Prime Minister Manmohan Singh announced on June 1 that 16 new central universities will be established and that every state of India will have ‘centres of excellence’. The PM believes that such centres of higher learning will act as role models for every other institution in every state and the quality of higher education will improve on the basis of leadership provided by central universities. Public policy makers have assumed that the existing central universities have succeeded in improving the quality of higher education and such a mechanism deserves to be replicated in 16 states, which are at present without such institutions. But have the existing central universities fulfilled these expectations?
The capital of the country, along with UP, has six central universities and it can be stated unequivocally that they do not stand on an equal footing as far as standards of education and research go. They are, in fact, not comparable with each other on any criterion of academic performance. Not just this. The existing central universities have a good number of ‘non-performing’ scholars. ‘Good performers’ are thus expected to co-exist with their incompetent colleagues.

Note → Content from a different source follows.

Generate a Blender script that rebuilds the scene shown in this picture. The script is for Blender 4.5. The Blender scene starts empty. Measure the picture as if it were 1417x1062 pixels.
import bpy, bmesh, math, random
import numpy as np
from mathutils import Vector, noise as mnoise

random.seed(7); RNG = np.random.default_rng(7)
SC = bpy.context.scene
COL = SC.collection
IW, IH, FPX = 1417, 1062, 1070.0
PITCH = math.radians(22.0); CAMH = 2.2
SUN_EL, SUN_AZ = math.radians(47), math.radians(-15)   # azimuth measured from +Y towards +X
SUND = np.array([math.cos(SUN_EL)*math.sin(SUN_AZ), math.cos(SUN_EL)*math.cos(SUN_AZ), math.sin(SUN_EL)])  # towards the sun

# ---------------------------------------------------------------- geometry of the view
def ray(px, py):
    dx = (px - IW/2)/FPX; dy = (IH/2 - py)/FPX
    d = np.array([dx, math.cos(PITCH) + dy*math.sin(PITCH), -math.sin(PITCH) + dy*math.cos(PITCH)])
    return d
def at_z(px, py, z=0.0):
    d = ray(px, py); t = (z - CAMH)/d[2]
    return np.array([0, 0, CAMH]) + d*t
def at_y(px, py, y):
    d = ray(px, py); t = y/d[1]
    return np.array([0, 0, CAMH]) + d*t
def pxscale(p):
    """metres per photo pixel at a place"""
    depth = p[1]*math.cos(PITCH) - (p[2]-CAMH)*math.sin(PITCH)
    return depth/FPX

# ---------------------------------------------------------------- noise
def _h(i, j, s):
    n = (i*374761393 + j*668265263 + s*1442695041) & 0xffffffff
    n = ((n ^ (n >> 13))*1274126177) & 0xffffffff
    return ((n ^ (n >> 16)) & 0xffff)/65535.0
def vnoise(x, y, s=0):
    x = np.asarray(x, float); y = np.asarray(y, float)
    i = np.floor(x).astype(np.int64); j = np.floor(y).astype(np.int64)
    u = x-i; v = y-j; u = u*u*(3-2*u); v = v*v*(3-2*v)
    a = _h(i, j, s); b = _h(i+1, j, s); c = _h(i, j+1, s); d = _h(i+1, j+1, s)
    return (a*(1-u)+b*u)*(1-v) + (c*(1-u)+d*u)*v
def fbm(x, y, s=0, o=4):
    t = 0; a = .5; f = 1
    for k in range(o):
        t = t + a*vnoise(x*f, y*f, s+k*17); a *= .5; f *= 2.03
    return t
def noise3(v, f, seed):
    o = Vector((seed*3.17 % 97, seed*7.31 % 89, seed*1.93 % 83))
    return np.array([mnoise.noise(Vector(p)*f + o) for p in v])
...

The lack of funds cannot be an excuse for central universities not being able to attain high levels of academic excellence. The explanation for the prevalence of highly differential levels of academic performance among the universities, or within the same university, has to be found from within the university itself. First, the standards of a university depend on its teachers. None of the central universities has any evaluative criteria for the academic ranking of its faculty members or for identifying completely incompetent faculty members. Since universities do not have any internal mechanism of categorising faculty members as ‘performers’ and ‘non-performers, the net result is that every professor is treated as an equal, irrespective of performance and merit.